Edinburgh had a vibrant air, the festival being on, and there being bohemian crowds milling about, as well as interesting stands and street entertainers. Particularly good were a band consisting of a bagpiper and three drummers, bashing and blasting out primal rhythms. We also walked down towards Hollyrood Palace and Abbey, unfortunately having to pass the new Scottish Parliament, which is a scar on the otherwise handsome face of the city, and which cannot be pulled down too soon.
We then returned to Melrose, finding a beautiful stretch of river nearby. The following day we set off south, and on the way to our respective homes, stopped at Hexham, Northumbria, to have a look at the Abbey, which gave a clue to what a ruin like Melrose or Whitby might have originally looked like. Hexham was originally a Benedictine monastery and then became an Augustinian Priory (the crypt dates to AD 674, testimony to the fact that Christianity had a long history in Britain while Islam was only coming into being in Arabia). The choir is primarily twelfth century (with a Victoian East End), while the transepts are thirteenth century work. The nave was rebuilt in 1908. Set into the walls are historic stones including fragments of apparently Templar grave slabs. One shows a shield with a Croix Pattée, above a broadsword.

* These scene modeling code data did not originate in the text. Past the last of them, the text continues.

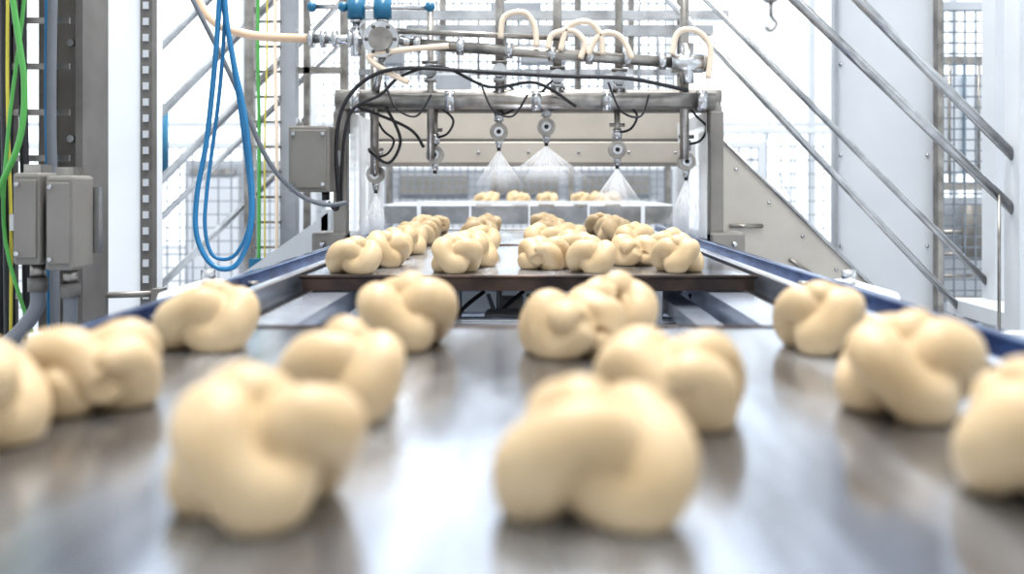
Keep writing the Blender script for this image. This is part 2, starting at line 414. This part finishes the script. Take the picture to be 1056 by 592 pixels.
# nozzles
NZ=[(-.403,1.131),(-.247,1.183),(-.078,1.243),(.047,1.256),(.234,1.196),(.416,1.165)]
for i,(x,z) in enumerate(NZ):
    b=B(); y=2.56
    b.cyl((x,y,z),(x,y,max(1.32,z+.05)),.008,'steelw')
    b.cyl((x,y,z+.028),(x,y,z+.055),.013,'steel')
    b.cyl((x,y-.012,z),(x,y+.012,z),.024,'steelw',seg=24); b.cyl((x,y-.018,z),(x,y-.012,z),.013,'steel')
    b.ball((x,y-.018,z),.006,'black')
    b.cyl((x,y,z-.018),(x,y,z-.042),.012,'steel',r2=.007); b.cyl((x,y,z-.042),(x,y,z-.05),.005,'black')
    b.tube([(x+.005,y-.005,z+.045),(x+.035,y-.02,z+.055),(x+.05,y-.02,z+.09),(x+.02,y-.03,z+.12),(x-.02,y-.04,1.335)],.0032,'black',8)
    b.cyl((x-.02,y-.002,z+.065),(x+.02,y-.002,z+.065),.005,'steelw')
    b.obj('nozzle_%d'%(i+1),sp)
    if i in (1,): continue
    h={0:.12,2:.12,3:.12,4:.13,5:.15}[i]; w={0:.045,2:.085,3:.155,4:.095,5:.065}[i]
    b=B(); tip=Vector((x,y,z-.05)); M['mist']=alpha_mat('water_mist_mat_%d'%(i+1),(0.99,0.99,1.0),0.8,fall=h)
    for fr in (1,.5):
        b.tube([tip+Vector((0,0,-.001)),tip+Vector((0,0,-h))],0,'mist',28,radii=[.003,w*fr],raw=True,caps=False)
    b.obj('water_mist_%d'%(i+1),sp,origin=tip)
b=B()
b.tube([(-.86,2.45,1.62),(-.80,2.45,1.52),(-.70,2.46,1.483),(-.56,2.46,1.475)],.011,'beigehose',12)
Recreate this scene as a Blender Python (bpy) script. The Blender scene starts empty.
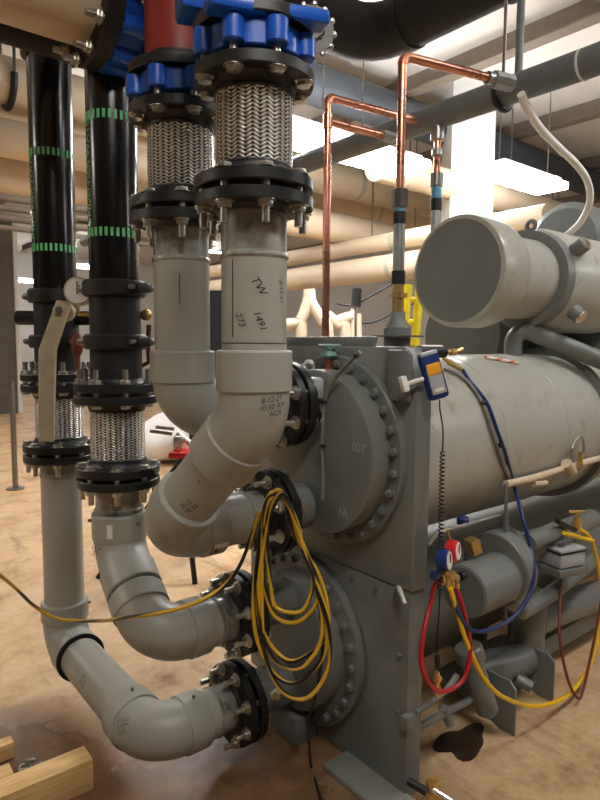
import bpy, bmesh, random
from math import *
from mathutils import Vector, Matrix
random.seed(7)
V = Vector
SC = bpy.context.scene
COL = SC.collection

# ------------------------------------------------------------------ camera
FPX = 610.0
PITCH, ROLL, YAW, EYE = radians(5.2), radians(.4), radians(51), 1.54
fh = V((cos(YAW), sin(YAW), 0)); r0 = V((sin(YAW), -cos(YAW), 0)); UP = V((0, 0, 1))
FW = fh*cos(PITCH) - UP*sin(PITCH); u0 = UP*cos(PITCH) + fh*sin(PITCH)
RT = r0*cos(ROLL) + u0*sin(ROLL); UU = u0*cos(ROLL) - r0*sin(ROLL)
EYEP = V((0, 0, EYE))
cam = bpy.data.cameras.new('camera'); camo = bpy.data.objects.new('camera', cam); COL.objects.link(camo)
cam.sensor_fit = 'VERTICAL'; cam.sensor_height = 24; cam.lens = FPX/800*24; cam.clip_start = .02
m = Matrix((RT, UU, -FW)).transposed().to_4x4(); m.translation = EYEP
camo.matrix_world = m
SC.camera = camo

def at(px, py, X=None, Y=None, Z=None, D=None):
    """point of the room seen at this place of the photograph, on a known plane"""
    d = FW + RT*((px-300)/FPX) - UU*((py-400)/FPX)
    if X is not None: t = X/d.x
    elif Y is not None: t = Y/d.y
    elif Z is not None: t = (Z-EYE)/d.z
    else: t = D
    return EYEP + d*t

# ------------------------------------------------------------------ materials
def srgb(r, g, b):
    f = lambda c: (c/255/12.92 if c/255 <= .04045 else ((c/255+.055)/1.055)**2.4)
    return (f(r), f(g), f(b), 1)

class NT:
    def __init__(s, name):
        s.m = bpy.data.materials.new(name); s.m.use_nodes = True
        s.t = s.m.node_tree; s.b = s.t.nodes['Principled BSDF']
    def n(s, typ, **k):
        o = s.t.nodes.new(typ)
        for a, v in k.items():
            if a.startswith('i_'): o.inputs[a[2:].replace('_', ' ')].default_value = v
            else: setattr(o, a, v)
        return o
    def l(s, a, b): s.t.links.new(a, b)
    def coord(s, kind='Object', scale=(1, 1, 1)):
        c = s.n('ShaderNodeTexCoord'); mp = s.n('ShaderNodeMapping'); mp.inputs['Scale'].default_value = scale
        s.l(c.outputs[kind], mp.inputs['Vector']); return mp.outputs['Vector']
    def noise(s, vec, scale, detail=4, rough=.55):
        o = s.n('ShaderNodeTexNoise'); o.inputs['Scale'].default_value = scale
        o.inputs['Detail'].default_value = detail; o.inputs['Roughness'].default_value = rough
        s.l(vec, o.inputs['Vector']); return o.outputs['Fac']
    def ramp(s, fac, stops):
        o = s.n('ShaderNodeValToRGB'); e = o.color_ramp.elements
        e[0].position, e[0].color = stops[0]; e[1].position, e[1].color = stops[-1]
        for p, c in stops[1:-1]:
            x = e.new(p); x.color = c
        s.l(fac, o.inputs['Fac']); return o.outputs['Color']
    def mix(s, fac, a, b, mode='MIX'):
        o = s.n('ShaderNodeMix', data_type='RGBA', blend_type=mode)
        for i, v in ((0, fac), (6, a), (7, b)):
            if hasattr(v, 'is_output'): s.l(v, o.inputs[i])
            else: o.inputs[i].default_value = v
        return o.outputs[2]
    def math(s, op, a, b=None, c=None):
        o = s.n('ShaderNodeMath', operation=op)
        for i, v in enumerate((a, b, c)):
            if v is None: continue
            if hasattr(v, 'is_output'): s.l(v, o.inputs[i])
            else: o.inputs[i].default_value = v
        return o.outputs[0]
    def bump(s, h, strength=.3, dist=.01):
        o = s.n('ShaderNodeBump'); o.inputs['Strength'].default_value = strength; o.inputs['Distance'].default_value = dist
        s.l(h, o.inputs['Height']); s.l(o.outputs['Normal'], s.b.inputs['Normal'])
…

Another, a miniature grave slab like that at Rosslyn, carved with a cross with a stepped base, lay in a chantry aisle. (It was near a tomb carved with curious, dwarf-like and ghoulish figures. One was almost Aztec, with skulls carved at the sides of its head).

Also on show in Hexham Abbey is a luminous Anglo-Saxon chalice, probably excavated from a priestly grave, which again called to mind the Holy Grail. So in the end, in a modest way, this sojourn had started to feel something like a Grail quest. At various turns with strange regularity had appeared these Templar (or Templar-like) stones. The symbol of the stepped cross had meaning to the Templars- it was their marker, a sign both of death and of hope for salvation and resurrection.